How long does it take new highway construction to pay for itself? And how do you tax those who presumably use it? Toll roads are not overwhelmingly popular and since Eisenhower’s Highway Act in 1956, the federal government has shouldered an important part of the burden. That means gas taxes of course. But less toll booths as the years have passed.

It should be remembered that the prime motivation was General Eisenhower’s military experience, and his observation of Germany’s infamous and famous autobahn system, which was a way to move military material around Germany in an efficient manner. Yes, the highway system is essentially a Nazi invention.

So carefully measuring internal rates of return based on the expected time it takes to return the cost of a project were not the drivers of America’s massive roadway project. It was rather a case of providing a durable and robust series of connections between military – especially Air Force – facilities in case the nation faced a soviet ground invasion.

And the beneficiaries were Americans in general, both consumers and businesses, who could trade and travel at far more efficient levels than before. Imagine Wal-Mart without the current highway system.

So highways have often come to us often by the heavy hand of a protective state.

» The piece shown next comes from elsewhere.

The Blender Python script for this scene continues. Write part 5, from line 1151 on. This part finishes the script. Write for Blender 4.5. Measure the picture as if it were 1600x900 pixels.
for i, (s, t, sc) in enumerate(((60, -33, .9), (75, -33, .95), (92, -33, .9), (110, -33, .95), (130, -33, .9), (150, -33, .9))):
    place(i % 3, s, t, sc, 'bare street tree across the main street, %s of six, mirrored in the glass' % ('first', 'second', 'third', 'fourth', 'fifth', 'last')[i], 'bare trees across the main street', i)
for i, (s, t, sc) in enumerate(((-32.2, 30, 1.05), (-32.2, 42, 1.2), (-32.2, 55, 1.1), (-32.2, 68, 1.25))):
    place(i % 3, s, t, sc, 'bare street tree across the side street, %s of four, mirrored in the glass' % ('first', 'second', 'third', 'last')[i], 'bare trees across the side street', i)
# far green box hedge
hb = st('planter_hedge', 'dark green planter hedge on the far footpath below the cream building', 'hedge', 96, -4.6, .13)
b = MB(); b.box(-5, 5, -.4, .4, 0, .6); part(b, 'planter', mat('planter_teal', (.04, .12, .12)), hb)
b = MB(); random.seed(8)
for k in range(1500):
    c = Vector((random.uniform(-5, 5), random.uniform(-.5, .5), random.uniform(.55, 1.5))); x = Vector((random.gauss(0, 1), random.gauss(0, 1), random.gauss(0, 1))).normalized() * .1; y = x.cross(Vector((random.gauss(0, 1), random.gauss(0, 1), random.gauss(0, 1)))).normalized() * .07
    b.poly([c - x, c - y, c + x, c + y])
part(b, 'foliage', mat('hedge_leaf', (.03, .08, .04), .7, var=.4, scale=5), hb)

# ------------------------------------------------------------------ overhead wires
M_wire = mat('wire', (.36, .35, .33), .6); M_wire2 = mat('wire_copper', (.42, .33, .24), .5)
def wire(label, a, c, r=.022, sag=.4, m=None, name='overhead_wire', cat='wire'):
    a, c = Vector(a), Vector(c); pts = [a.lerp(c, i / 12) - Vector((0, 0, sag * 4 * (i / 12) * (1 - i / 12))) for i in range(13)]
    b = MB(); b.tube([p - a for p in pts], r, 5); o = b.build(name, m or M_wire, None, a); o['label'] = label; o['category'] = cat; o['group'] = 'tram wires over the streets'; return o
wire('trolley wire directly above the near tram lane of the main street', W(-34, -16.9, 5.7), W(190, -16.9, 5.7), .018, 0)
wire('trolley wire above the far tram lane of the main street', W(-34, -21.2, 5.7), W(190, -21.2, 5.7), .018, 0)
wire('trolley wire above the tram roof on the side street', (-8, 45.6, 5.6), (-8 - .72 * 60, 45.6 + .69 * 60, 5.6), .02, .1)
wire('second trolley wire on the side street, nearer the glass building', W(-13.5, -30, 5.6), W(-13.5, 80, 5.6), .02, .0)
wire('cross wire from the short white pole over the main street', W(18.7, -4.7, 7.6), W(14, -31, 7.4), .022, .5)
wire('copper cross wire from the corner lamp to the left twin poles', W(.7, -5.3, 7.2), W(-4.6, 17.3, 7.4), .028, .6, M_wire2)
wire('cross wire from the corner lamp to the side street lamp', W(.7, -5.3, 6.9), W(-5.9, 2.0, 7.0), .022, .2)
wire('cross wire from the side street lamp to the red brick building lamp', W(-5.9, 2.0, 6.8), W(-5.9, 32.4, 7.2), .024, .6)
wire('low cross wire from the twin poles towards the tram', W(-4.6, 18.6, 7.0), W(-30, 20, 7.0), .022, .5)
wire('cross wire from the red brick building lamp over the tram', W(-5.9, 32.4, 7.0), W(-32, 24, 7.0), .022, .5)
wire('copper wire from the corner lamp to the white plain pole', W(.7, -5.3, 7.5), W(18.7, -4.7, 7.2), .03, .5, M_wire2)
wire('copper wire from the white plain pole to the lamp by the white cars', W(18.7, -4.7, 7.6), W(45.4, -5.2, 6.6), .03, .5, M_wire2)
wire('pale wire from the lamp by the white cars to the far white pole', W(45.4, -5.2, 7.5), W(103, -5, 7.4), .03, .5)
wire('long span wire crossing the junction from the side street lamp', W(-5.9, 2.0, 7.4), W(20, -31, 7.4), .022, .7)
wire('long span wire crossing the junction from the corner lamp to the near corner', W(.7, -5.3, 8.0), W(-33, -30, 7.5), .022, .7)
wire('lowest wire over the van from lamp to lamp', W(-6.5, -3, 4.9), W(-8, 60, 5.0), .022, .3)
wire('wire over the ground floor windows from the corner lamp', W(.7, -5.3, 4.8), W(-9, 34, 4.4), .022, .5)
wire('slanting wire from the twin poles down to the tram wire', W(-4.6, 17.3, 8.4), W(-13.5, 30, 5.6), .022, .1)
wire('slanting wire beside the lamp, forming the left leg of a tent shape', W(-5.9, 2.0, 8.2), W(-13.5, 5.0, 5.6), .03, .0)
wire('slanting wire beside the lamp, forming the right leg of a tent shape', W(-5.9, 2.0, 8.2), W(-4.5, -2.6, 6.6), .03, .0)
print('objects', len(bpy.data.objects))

From the King’s highways in England to your local stretch of interstate, that’s being redone at a hefty cost that needs financing on terms the private sector would be reluctant to offer without revenue streams like toll booths.

And the heavy hand of government tends to take care of it’s other hand, as well as other grasping hands. So it is almost a categorical imperative that highway bills shall be leavened with K Street goodies like farm subsidies. This is not a sneaky detail snuck into a worthwhile bill in the dead of the night. This is the raison d’Atre of any hard working senator worth his or her salt.

You want federal funding for that stretch of interstate? Sure, you bet! And we’ll make sure that America benefits from protected farm production. Or at least the targeted constituency that has bent our ears.

Or instead, you could have a smaller more focused set of farm subsidies flowing to those small family farms that really need them.

America could follow that giant of capitalism and freedom, New Zealand. Where they cut farm subsidies – very substantial farm subsidies – 30 years ago. Guess what? The overwhelming majority of farmers adapted, and are thriving, diversified entrepreneurs today.

It may be a while before America’s mobile consumer economy can prosper without a subsidized highway system – even with those annoying gas taxes. But the time is long past due for a shakeout of the goodies forged by beltway insiders. And dispensed by the federal government.